Hebrews 2:6
June
9, 2013 Evening:
Title:
What is man, that you are mindful of him?
Old
Testament Passage: Deuteronomy 32:1-9 – The great God, the Father
of His Israel
Gospel
Passage: Mark 8:31-33 – Jesus rebukes Peter regarding the cross
Sermon
Text: Hebrews 2:6 – Psalm 8 – What is man?
Sermon
Point: It is shocking that the Almighty God cares about mankind as He
most obviously does.
[6] It
has been testified somewhere, “What is man, that you are mindful of
him, or the son of man, that you care for him?
The
author of Hebrews has told us plainly in the previous verse that he
is writing about the world to come. That world is the great theme of
Christian hope. We have much information in both the Old and New
Testaments about what that final environment of the new heavens and
new earth will be like. Nonetheless, even the Apostle Paul writes in
1 Corinthians 13:12, “Now we see in a mirror dimly, but then face
to face. Now I know in part; then I shall know fully, even as I have
been fully known.”
The
entire Bible is full of food for thought regarding the present
heavens and the life to come. The author here in Hebrews 2:6 draws
our attention to Psalm 8. How will this psalm help us to more
diligently pay attention to Christ and His Word?
Psalm
8 is ambiguous. When the author writes of “man” and “the son of
man,” who is he referring to? Is this about Adam and all who are
found in Adam, or is it about Jesus and all who are found in Him?
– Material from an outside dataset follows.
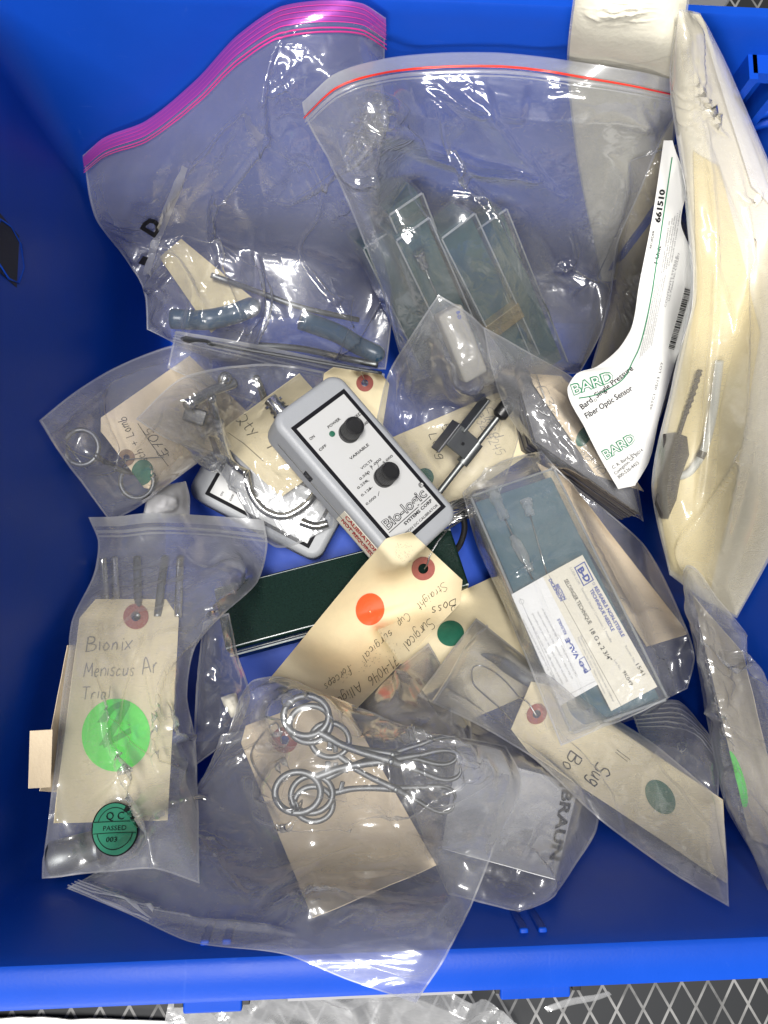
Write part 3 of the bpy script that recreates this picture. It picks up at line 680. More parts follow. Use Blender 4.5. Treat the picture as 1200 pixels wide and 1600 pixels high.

As
with many of the ambiguities that we are blessed to discover in the
Scriptures, we would do well to follow the advice of Ecclesiastes
7:18, “It is good that you should take hold of this, and from that
withhold not your hand,” since there may be important truths that
we find in the passage that we will miss if we insist that with God
there is no possibility of deliberate ambiguity.
Psalm
8:4, concerning the first Adam, reminds us that God was far above all
humanity, and yet He not only created Adam and his descendants, he
cares for us.
Psalm
8:4, concerning Jesus, the second Adam, adds an additional important
thought: God's care for us included His giving the eternal Son of God
to become man for us, so that a new world could be secured by His
blood.
Taking
both of these together, we marvel at God's care for us in creation
and providence, but then we fall down in worship before God through
Jesus when we consider our sin and the costly redemption that is ours
through such an amazing Sacrifice.
Almighty
God obviously cares about us. He cares about the world that is
perishing, Adam's world. He cares about humanity enough to provide a
Redeemer, the second Adam. If God loves this dying world enough to
give His only Son that whoever would look to Jesus in faith would
find life, imagine His love for the new world that is coming into
being through the resurrection of Jesus.
Two
applications to consider: First, we should have a proper respect for
all humanity. There is a dignity to all who bear the mark of Adam
upon their souls. By creation they are in the line of the sons of
God. Second, we must use our every consideration of the glory of the
new creation to cause us to pay much closer attention to the
Resurrection King of the world to come and to follow Him now.